Statistics from PenCom showed that the fund rose from N4.6tn at the end of the 2014 financial period to N5.3tn in 2015. For the 2016 financial period, the assets rose to N6.16tn.

Last year, the commission reviewed the regulations for the investment of pension funds, stating that the PFAs must offer a multi-fund structure for the Retirement Savings Accounts of contributors and that there would be a transition period of six months, effective from the commencement date of the multi-fund structure, for all the PFAs to restructure their respective portfolios.

“The multi-fund structure shall comprise Fund I, Fund II, Fund III, and Fund IV (retiree fund). Funds I, II, III, and IV shall, however, differ according to their overall exposure to variable income instruments,” it stated.

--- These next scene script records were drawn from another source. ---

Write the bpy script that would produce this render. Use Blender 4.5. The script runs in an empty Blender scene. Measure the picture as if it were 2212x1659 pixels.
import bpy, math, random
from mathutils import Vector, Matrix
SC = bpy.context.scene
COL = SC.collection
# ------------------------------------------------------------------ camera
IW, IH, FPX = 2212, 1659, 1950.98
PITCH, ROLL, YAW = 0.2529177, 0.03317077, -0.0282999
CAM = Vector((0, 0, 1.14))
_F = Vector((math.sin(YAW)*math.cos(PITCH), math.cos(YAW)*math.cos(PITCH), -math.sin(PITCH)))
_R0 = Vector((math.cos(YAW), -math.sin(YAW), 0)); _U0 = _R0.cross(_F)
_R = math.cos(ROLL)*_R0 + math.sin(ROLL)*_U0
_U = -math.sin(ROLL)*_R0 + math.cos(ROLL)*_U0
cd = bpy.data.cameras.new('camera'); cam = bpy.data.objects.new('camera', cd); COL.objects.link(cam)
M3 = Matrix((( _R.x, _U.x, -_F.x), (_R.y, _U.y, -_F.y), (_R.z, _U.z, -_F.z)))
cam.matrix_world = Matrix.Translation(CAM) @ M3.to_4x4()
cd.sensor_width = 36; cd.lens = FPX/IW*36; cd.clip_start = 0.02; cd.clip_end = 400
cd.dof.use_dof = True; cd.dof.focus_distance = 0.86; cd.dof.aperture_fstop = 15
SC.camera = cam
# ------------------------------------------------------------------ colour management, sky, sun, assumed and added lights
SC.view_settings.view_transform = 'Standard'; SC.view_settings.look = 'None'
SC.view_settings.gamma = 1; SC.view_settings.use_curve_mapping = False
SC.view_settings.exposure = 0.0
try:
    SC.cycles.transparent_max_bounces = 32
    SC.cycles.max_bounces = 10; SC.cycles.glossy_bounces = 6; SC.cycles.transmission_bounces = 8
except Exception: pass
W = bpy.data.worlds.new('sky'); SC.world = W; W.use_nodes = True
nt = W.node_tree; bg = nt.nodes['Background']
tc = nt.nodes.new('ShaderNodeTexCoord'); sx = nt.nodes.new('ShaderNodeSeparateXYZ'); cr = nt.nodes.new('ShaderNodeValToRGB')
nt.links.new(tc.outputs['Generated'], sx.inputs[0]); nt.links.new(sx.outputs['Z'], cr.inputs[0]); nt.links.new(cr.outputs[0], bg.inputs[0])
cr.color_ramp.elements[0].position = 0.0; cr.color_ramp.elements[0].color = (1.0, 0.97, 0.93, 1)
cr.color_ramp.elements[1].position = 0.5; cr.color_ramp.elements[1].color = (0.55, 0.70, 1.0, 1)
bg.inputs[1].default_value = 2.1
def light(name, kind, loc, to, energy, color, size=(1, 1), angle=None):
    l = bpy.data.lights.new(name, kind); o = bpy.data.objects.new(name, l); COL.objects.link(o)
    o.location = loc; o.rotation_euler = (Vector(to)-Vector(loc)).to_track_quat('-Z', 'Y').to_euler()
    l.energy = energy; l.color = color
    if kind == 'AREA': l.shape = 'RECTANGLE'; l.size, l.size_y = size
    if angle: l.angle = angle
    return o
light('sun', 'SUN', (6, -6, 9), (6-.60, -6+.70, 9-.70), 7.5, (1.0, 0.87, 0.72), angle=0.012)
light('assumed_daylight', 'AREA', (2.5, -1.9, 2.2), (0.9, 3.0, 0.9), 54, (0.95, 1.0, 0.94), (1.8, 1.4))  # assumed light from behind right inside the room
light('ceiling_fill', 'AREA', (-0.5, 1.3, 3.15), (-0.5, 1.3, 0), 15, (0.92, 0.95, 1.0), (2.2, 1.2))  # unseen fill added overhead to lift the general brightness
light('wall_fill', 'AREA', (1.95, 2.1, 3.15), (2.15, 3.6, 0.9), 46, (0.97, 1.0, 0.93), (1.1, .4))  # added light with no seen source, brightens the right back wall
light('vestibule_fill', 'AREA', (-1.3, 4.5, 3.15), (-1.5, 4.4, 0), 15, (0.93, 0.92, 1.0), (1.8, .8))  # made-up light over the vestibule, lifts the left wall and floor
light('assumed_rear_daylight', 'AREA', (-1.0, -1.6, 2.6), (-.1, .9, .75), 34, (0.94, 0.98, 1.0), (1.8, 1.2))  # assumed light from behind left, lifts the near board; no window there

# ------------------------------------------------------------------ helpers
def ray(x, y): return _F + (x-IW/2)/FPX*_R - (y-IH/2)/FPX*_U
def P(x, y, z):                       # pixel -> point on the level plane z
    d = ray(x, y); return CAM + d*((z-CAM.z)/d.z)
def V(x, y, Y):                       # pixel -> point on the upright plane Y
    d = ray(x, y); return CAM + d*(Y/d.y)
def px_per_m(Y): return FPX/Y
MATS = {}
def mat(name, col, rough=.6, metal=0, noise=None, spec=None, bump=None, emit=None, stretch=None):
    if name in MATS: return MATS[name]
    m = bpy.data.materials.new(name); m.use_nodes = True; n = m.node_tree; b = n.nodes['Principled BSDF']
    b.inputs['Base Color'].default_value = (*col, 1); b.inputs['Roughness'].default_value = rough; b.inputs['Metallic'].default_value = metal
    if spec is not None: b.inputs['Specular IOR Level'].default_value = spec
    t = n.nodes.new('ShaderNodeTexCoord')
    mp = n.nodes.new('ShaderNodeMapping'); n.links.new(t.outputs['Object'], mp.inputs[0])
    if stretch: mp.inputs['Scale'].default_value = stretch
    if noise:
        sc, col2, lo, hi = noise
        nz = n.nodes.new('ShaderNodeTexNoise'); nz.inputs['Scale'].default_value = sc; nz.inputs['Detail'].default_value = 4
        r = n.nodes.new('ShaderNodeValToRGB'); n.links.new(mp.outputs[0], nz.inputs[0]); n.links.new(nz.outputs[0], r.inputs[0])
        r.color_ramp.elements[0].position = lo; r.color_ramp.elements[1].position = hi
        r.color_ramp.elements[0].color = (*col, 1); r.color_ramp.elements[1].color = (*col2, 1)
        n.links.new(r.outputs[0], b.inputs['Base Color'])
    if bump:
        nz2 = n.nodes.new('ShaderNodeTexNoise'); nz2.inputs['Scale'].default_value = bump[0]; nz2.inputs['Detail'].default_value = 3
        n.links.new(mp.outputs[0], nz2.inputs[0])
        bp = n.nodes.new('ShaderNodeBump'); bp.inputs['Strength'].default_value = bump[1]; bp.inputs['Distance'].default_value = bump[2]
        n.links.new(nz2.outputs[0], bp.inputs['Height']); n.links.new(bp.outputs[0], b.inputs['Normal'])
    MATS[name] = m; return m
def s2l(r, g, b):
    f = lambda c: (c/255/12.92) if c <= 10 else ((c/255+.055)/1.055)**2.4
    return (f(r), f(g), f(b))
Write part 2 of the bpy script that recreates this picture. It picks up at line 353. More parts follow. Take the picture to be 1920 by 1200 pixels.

PenCom also said it would raise the pensions of retirees who opt for programmed withdrawal and were being paid by the PFAs this month.

The Acting Director-General, National Pension Commission, Aisha Dahir-Umar, stated this when PenCom submitted a memorandum to the Senate Committee on Establishment and Public Service at the public hearing on a bill for an Act to amend the Pension Reform Act, 2014, to provide for definite percentage a retiree could withdraw from his RSA and for other matters related thereto.

She, however, stated that some retirees would not be entitled to the increase due to the low amounts in their RSAs.

Dahir-Umar said, “Indeed, the commission has just concluded an exercise to increase the monthly pension of all retirees on programmed withdrawal due to the income earned on investing their pension assets.

“The outcome of this exercise showed that 30 per cent of the retirees would not benefit from the increase due to insignificant income earned on the small balances in their respective RSAs.”